At the end of the year, in each league, the three teams who win their divisions and the team who has won the most games but did not win a division title are separated from the rest. So, who is the “best team?” AND remember that the roster of a playoff team may have quite a different composition than the roster it had for even the first 3 months of the year.
But is there that certain somethng about playoffs that arouse some players, some teams? Is it suddenly “real” and somehow guys just fight harder? Do they find some sort of grim determination to win that had been lacking before?
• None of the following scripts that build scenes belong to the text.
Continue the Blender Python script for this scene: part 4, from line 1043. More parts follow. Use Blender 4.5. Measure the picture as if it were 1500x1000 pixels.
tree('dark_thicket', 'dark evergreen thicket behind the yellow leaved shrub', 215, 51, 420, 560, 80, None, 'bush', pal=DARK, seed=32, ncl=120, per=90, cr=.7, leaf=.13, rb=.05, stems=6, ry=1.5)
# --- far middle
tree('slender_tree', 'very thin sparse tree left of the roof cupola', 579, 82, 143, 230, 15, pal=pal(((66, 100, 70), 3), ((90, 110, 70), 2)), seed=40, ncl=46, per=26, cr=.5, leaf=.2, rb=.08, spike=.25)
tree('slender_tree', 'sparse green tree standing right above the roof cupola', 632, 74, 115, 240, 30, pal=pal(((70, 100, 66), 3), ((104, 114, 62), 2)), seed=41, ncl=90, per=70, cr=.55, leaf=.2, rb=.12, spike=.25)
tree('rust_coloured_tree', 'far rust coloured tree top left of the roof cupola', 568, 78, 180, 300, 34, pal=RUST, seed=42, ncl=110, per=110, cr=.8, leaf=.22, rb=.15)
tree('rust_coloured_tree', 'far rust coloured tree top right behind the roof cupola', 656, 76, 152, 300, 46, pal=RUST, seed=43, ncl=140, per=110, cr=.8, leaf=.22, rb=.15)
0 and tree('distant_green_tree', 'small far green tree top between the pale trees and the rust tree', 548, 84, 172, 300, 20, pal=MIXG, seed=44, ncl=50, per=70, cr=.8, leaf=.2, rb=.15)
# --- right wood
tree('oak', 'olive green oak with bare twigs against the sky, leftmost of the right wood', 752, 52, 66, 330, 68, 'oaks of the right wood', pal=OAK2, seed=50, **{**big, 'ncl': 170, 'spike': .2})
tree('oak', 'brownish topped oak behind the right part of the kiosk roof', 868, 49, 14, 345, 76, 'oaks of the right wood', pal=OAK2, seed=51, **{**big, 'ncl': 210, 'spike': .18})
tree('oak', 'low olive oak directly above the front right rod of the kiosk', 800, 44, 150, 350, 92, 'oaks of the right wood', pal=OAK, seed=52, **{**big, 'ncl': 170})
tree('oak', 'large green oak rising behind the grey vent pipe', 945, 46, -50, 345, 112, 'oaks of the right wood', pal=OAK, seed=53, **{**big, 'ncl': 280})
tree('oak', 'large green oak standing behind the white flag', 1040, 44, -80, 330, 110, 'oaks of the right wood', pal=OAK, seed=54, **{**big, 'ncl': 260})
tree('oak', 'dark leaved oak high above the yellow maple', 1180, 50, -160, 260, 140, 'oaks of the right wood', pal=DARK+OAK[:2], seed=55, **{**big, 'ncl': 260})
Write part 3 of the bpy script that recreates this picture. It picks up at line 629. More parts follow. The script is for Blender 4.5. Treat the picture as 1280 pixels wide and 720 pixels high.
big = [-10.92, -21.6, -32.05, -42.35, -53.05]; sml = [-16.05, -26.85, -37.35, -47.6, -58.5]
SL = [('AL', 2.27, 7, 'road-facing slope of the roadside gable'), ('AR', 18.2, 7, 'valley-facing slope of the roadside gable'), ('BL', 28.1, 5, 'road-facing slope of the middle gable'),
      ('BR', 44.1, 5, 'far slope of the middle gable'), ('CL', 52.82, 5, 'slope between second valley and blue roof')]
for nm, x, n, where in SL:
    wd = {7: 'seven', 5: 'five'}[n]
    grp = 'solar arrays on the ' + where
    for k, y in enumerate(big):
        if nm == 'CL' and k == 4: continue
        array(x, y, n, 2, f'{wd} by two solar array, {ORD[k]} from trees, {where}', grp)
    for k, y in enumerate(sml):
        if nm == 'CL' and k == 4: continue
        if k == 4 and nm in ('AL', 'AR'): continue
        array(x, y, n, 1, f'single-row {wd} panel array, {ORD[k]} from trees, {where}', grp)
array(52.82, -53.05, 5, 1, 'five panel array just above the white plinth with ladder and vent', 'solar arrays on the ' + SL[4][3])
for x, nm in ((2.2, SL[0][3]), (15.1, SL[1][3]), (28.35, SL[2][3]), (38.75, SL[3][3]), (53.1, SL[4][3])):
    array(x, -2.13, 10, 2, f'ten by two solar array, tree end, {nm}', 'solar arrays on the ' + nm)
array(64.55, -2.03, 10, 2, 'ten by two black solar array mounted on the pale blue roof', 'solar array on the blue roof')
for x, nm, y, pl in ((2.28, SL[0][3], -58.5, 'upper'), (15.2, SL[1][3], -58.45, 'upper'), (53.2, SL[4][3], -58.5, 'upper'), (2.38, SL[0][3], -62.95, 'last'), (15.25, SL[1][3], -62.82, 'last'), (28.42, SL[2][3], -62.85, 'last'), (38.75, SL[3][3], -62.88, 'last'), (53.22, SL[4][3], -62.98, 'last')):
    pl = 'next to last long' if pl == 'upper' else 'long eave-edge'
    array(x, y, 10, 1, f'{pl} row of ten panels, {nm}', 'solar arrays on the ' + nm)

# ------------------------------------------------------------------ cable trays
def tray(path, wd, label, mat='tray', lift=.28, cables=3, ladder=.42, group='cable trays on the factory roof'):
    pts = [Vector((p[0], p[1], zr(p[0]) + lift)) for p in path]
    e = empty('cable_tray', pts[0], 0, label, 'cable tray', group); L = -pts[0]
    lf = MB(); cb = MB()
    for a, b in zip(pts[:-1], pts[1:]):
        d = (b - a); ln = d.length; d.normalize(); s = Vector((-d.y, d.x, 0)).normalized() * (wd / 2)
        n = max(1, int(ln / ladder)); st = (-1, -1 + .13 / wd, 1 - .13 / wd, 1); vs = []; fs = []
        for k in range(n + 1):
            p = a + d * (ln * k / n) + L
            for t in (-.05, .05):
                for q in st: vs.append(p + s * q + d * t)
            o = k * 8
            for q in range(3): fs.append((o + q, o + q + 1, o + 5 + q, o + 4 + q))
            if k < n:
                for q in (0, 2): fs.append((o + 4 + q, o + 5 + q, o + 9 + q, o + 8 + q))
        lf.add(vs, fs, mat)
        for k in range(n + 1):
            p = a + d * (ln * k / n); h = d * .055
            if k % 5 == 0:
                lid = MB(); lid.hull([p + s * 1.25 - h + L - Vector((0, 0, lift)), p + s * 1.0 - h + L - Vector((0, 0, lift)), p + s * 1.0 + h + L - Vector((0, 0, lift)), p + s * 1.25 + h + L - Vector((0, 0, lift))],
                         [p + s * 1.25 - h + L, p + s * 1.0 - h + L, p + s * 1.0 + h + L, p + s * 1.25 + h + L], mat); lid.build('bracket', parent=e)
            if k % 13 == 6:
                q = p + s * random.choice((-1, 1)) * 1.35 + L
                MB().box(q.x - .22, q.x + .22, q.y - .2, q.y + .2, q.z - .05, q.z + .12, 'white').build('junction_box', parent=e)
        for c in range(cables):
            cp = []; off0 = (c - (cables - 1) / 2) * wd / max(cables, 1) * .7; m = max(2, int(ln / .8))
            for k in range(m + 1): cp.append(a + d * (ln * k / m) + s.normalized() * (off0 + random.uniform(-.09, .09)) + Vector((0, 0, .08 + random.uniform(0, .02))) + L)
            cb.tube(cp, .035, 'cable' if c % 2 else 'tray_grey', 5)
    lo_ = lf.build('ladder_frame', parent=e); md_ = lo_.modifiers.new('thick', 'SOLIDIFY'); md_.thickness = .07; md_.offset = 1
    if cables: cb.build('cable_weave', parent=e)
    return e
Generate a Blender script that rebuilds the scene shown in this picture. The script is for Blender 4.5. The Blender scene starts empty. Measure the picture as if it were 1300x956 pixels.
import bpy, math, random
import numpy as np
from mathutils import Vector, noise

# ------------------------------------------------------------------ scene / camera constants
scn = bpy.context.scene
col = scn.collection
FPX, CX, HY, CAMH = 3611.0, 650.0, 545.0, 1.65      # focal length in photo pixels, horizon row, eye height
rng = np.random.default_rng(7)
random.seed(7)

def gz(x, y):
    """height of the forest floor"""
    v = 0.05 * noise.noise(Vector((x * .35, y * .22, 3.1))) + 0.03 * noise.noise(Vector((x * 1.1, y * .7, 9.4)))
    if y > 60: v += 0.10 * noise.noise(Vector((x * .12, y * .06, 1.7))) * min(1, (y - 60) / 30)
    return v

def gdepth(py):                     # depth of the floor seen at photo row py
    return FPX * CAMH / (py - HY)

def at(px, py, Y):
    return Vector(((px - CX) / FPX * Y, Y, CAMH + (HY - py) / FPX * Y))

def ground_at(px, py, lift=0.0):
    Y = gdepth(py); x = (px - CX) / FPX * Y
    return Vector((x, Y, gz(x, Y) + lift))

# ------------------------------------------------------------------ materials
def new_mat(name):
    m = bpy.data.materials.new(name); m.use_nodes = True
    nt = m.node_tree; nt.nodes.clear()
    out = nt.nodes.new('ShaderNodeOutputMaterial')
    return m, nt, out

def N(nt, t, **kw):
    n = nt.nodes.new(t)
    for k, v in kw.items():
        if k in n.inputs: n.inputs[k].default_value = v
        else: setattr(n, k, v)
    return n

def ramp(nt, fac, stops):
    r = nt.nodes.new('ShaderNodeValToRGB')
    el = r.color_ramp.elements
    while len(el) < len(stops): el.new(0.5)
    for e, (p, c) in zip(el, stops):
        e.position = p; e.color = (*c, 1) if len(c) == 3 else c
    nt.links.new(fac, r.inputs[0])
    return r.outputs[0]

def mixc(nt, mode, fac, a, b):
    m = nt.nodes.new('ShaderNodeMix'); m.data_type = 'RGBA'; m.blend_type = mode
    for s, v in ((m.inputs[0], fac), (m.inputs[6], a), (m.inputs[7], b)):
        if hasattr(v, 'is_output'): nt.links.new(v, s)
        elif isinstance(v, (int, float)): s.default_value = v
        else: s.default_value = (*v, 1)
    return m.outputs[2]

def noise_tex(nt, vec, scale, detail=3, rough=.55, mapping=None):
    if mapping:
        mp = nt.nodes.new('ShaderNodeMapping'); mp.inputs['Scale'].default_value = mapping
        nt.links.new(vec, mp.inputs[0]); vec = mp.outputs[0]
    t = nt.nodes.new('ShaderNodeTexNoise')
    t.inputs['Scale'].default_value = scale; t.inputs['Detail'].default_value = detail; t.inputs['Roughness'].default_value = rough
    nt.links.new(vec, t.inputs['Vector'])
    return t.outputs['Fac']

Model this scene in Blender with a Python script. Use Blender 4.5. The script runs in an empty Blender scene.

Not that they didn’t TRY to win, but some sort of something extra?
How does Brandon Backe, a very league average pitcher pitch waaayyy above league average in the playoffs, including 2 playoff games of 8 inning shutout ball?
How on earth does Kenny freaking Rogers pitch THREE games of 8 inning shutout ball at age 41? Where did THAT come from?
I disagree that this is simply attributable to luck – that is disrespecting a player as a human being – pitching 3 shutout games in a row in the playoffs in the same YEAR after years of playoff failure is not simply luck. Anthony Reyes pitching the game of his life might be called luck. But not 3 times in a row. Nope.
And the Cardinals pulling their sore, aching DL ready selves together to win 2 series in a row that they were “supposed” to lose – well, sorry, this is not just rolling computer dice. In the end, the best team is the one who wins and there is more to winning than looking at stats of what went before. Because that was then and this is now, this is the real thing and sometimes ragtag bands of grim determined people outfight larger and better equipped groups.
And it IS baseball, so youneverknow…
UPDATE: about all the columnists lip flapping bout did/did not Kenny Rogers have some illegal foreign substance and this is why the ball moved and the Cards didn’t hit… All I can say is this – they don’t know TLR like I know TLR and if for one second he thought he could get Rogers kicked out of that game he would have. TLR objects to EVERYTHING he can if he thinks he can get an advantage, trust me on this. Well, I guess I can say something more (hey, I’m a girl, it’s what we do…) Kenny Rogers didn’t exactly do worse after washing his hands after the first inning when the smudge was noticed, did he? And am I the only one who is wondering why TLR didn’t pinch hit for Molina with bases loaded 2 out in the bottom of the 9th?
Tags: Detroit Tigers, MLB, St. Louis Cardinals


I like your rif on experts and statheads. and i enjoy surprises. i think that tlr didn’t hit for milina because
1) molina is hot and had recently been a hero in a similar situation, so go with what’s working
2) duncan’s a rook
3) duncan can’t hit offspeeed stuff right now
fun to argue, but i’da done ’bout the same. todd looked hittable; it’s not like it’s mariano out there or anything.
And Molina can hit offspeed stuff? I was thinking that TLR didn’t want to win just then. It’s Yadier ‘below Mendoza line’ Molina. Sure he hit the best in the lineup during NLCS. But really, did TRL really think that Molina can do it? He must have to let him hit.
He could have put the Cards into the extra inning but he didn’t. Duncan and John Rodriguez, sat on the pine, looking and wondering how they’d have loved to get a chance to hit.
It was Todd ‘High-ERA closer’ Jones that got in trouble already. He probably was relieved that Yadier was at the plate, instead of any of the better hitter.